OUT THERE header image 1




With Veteran's Day just around the corner I got an email asking if I'd be interested in interviewing Robert Fowler and talk about his book "The Gun Club-The U.S.S. Duncan At Cape Esperance."  Now, normally this in not a subject I'd have on my podcast, even though I am always curious and would probably talk to anyone about almost anything.  But when I went to Robert's website the story grabbed me right away.


This is the story of Robert Fowler Sr, the author's father who fought and died in World War Two.  Immediately I felt a connection, not from having a family member in the war, well at least not on this side of the Atlantic.  My connection was that my Mother was from Germany and my grandmother, a woman I never met, died after an American bomber dumped his remaining bombs on a shelter in Manheim that took the lives of all of those who were just trying to survive.  War is Hell, it should never be glorified and I'm not here to do that.  I'm also not sore that my grandmother was killed during that event, all things happen for a reason.  My mother was never bitter towards the Americans for what happened, it was war as she would often say, three years after the German surrender she would marry a G.I. and move to the states. 

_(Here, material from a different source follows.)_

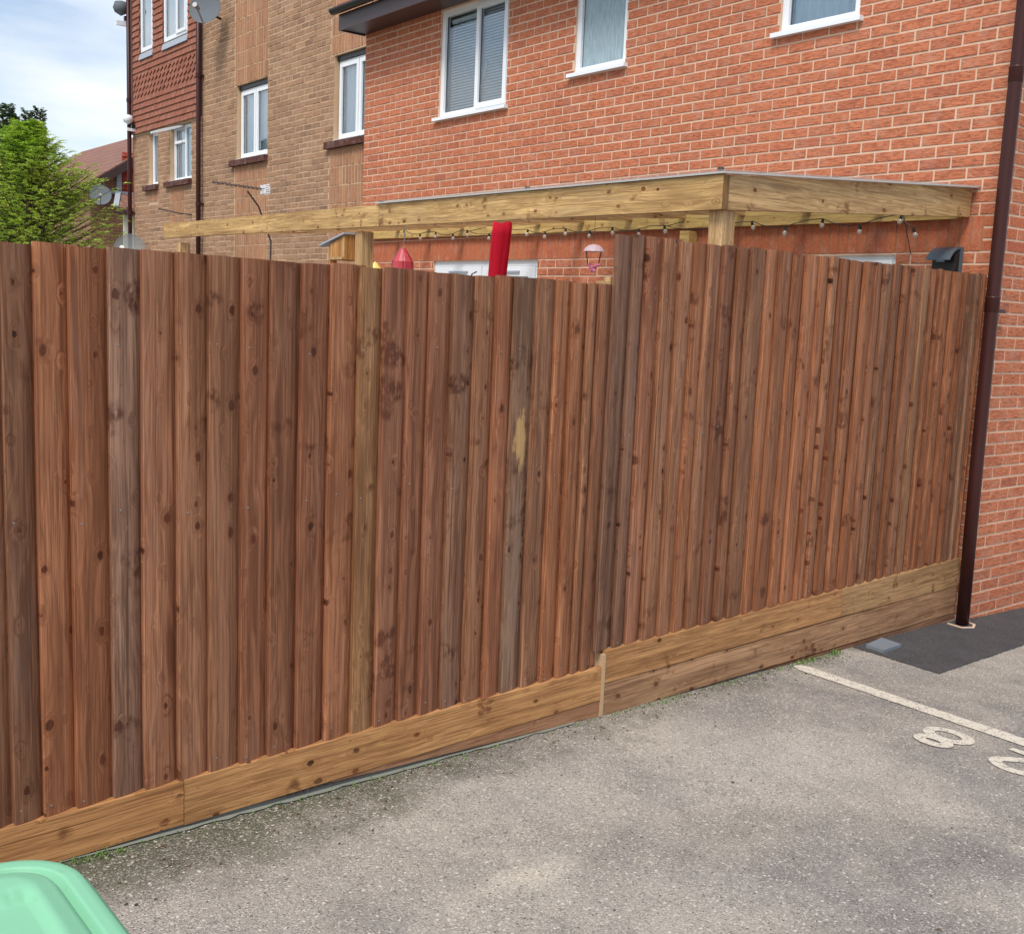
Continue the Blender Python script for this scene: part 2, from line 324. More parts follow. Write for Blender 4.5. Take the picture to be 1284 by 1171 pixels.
def asphalt(name, base, lights, sparkle=1.0, old=True):
    k = NM(name); g = k.n.new('ShaderNodeNewGeometry'); pos = g.outputs['Position']
    big = k.noise(pos, .75, 5, .6, .3); mid = k.noise(pos, 5, 6, .65); sm = k.noise(pos, 170, 3, .6)
    def stones(sc_):
        v_ = k.n.new('ShaderNodeTexVoronoi'); k.l.new(pos, v_.inputs['Vector']); v_.inputs['Scale'].default_value = sc_
        q_ = k.n.new('ShaderNodeSeparateColor'); k.l.new(v_.outputs['Color'], q_.inputs[0]); return v_, q_
    vor, sp = stones(200); vo2, sp2 = stones(75)
    c = k.mix(k.ramp(mid, [(.35, 0.0), (.65, 1.0)]), tuple(x*.84 for x in base), tuple(x*1.10 for x in base))
    if old:
        blue = k.noise(k.coords('Object', (1, 1, 1)), 1.6, 4, .6, .5)
        c = k.mix(k.math('MULTIPLY', k.ramp(blue, [(.46, 0.0), (.62, 1.0)]), .55), c, (.165, .158, .160))
        c = k.mix(k.math('MULTIPLY', k.ramp(big, [(.42, 0.0), (.64, 1.0)]), .60), c, (.50, .45, .385))
        sx = k.n.new('ShaderNodeSeparateXYZ'); k.l.new(pos, sx.inputs[0])
        for (qx, qy, rx_, ry_, am, pc) in ((-4.55, -1.10, .24, .09, .55, (.60, .54, .44)), (-4.15, -.62, .5, .3, .35, (.50, .46, .40)), (-3.1, -.9, .9, .35, .30, (.50, .46, .41)), (.22, -.16, .30, .05, .6, (.42, .37, .31)), (-3.2, -1.75, .5, .25, .45, (.12, .117, .12)), (-3.9, -2.0, .3, .5, .4, (.12, .115, .115))):
            ax_ = k.math('DIVIDE', k.math('SUBTRACT', sx.outputs[0], qx), rx_); ay_ = k.math('DIVIDE', k.math('SUBTRACT', sx.outputs[1], qy), ry_)
            rr_ = k.math('ADD', k.math('SQRT', k.math('ADD', k.math('MULTIPLY', ax_, ax_), k.math('MULTIPLY', ay_, ay_))), k.math('MULTIPLY', k.math('SUBTRACT', k.noise(pos, 9, 5, .7), .5), 2.0))
            c = k.mix(k.math('MULTIPLY', k.ramp(rr_, [(.2, 1.0), (1.0, 0.0)]), am), c, pc)
        # moss and dirt along the foot of the fence (fence line y = .0485 + .0623 x)
        d = k.math('SUBTRACT', k.math('MULTIPLY_ADD', sx.outputs[0], .0623, .0485), sx.outputs[1])
        dn = k.math('ADD', d, k.math('MULTIPLY', k.math('SUBTRACT', k.noise(pos, 3.2, 6, .7), .5), .85))
        near = k.ramp(k.math('SUBTRACT', dn, k.math('MULTIPLY', k.math('ADD', sx.outputs[0], 4.2), -.07)), [(.0, 1.0), (.30, 0.0)])
        c = k.mix(k.math('MULTIPLY', near, .88), c, k.mix(sm, (.06, .055, .045), (.19, .165, .13)))
        c = k.mix(k.math('MULTIPLY', k.math('MULTIPLY', near, k.ramp(k.noise(pos, 2.1, 4, .6), [(.42, 0.0), (.55, 1.0)])), k.math('MULTIPLY_ADD', k.ramp(k.noise(pos, 60, 4, .7), [(.38, 0.0), (.55, 1.0)]), .45, .05)), c, (.085, .10, .045))
    # aggregate on top of the large variations
    c = k.mix(k.math('MULTIPLY', k.ramp(sp.outputs[0], [(.0, 1.0), (.42, 0.0)]), .62), c, k.mix(1.0, c, (.34, .33, .33), 'MULTIPLY'))
    c = k.mix(k.math('MULTIPLY', k.ramp(sp.outputs[1], [(.77, 0.0), (.93, 1.0)]), .55*sparkle), c, k.mix(.65, k.mix(1.0, c, (2.1, 2.05, 2.0), 'MULTIPLY'), lights))
    c = k.mix(k.math('MULTIPLY', k.math('MULTIPLY', k.ramp(sp2.outputs[0], [(.90, 0.0), (.93, 1.0)]), k.ramp(vo2.outputs['Distance'], [(.25, 1.0), (.45, 0.0)])), .7*sparkle), c, tuple(min(1, x*1.15) for x in lights))
    c = k.mix(k.math('MULTIPLY', k.math('MULTIPLY', k.ramp(sp2.outputs[1], [(.90, 0.0), (.93, 1.0)]), k.ramp(vo2.outputs['Distance'], [(.22, 1.0), (.40, 0.0)])), .75), c, (.05, .045, .045))
    if old:
        vc = k.n.new('ShaderNodeTexVoronoi'); vc.feature = 'DISTANCE_TO_EDGE'; vc.inputs['Scale'].default_value = 1.1
        wv_ = k.n.new('ShaderNodeVectorMath'); wv_.operation = 'ADD'; k.l.new(pos, wv_.inputs[0]); nn_ = k.n.new('ShaderNodeTexNoise'); nn_.inputs['Scale'].default_value = 7; nn_.inputs['Detail'].default_value = 6; k.l.new(pos, nn_.inputs[0]); k.l.new(nn_.outputs[1], wv_.inputs[1]); k.l.new(wv_.outputs[0], vc.inputs['Vector'])
        crk = k.math('MULTIPLY', k.ramp(vc.outputs['Distance'], [(.001, 1.0), (.006, 0.0)]), k.ramp(k.noise(pos, 1.3, 3, .5), [(.52, 0.0), (.62, .8)]))
        c = k.mix(crk, c, (.07, .065, .06))
    h = k.math('ADD', k.math('MULTIPLY', vor.outputs['Distance'], -.9), k.math('MULTIPLY', sm, .4))
    k.col(c).rough(.88).spec(.25); k.bump(h, .8, .0045); return k.m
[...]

There are so many forgotten stories that have slipped away into the past.  There are so many souls that gave their life for what they believed in.  Each has a story and for some reason I am drawn to hear those stories and to pick out little gems if I can.  I asked Robert if he ever felt his dad's presence while writing this book and he felt that was a possibility.  I asked Robert if he was sad that he never got to know his father and to my surprise he wasn't, and I am grateful that he spoke his truth and said "I never got to know him so it didn't bother me."  How honest.  Many would have used that question to further their agenda.  So I find Robert to be a very honest man who tried to document a forgotten story from World War Two.  For me, this interview isn't about the battle, but more about the lives that interacted with each other in a time of complete chaos.  And the real kicker for me is Robert's journey to rediscover his own father through the stories of others whom he met fourty years after his father died in a battle that was largely forgotten.  From my perspective, and I certainly could be wrong, I sense Robert's father was around him through every step of this process of rediscovery and this was done in love and became healing for Robert and all of his father's buddys that served on the U.S.S. Duncan. 


This may not be for my typical listeners, so listen at your own discretion.  I actually really enjoyed talking to Robert, it was like stepping back into time and being a silent observer.  I have great appreciation for those who've made sacrifices, not just from the United States, but from all parts of the world.  And I'm not talking just about war, but also those who stood up and died for what they believed in and were truly serving others.  I honor all of them.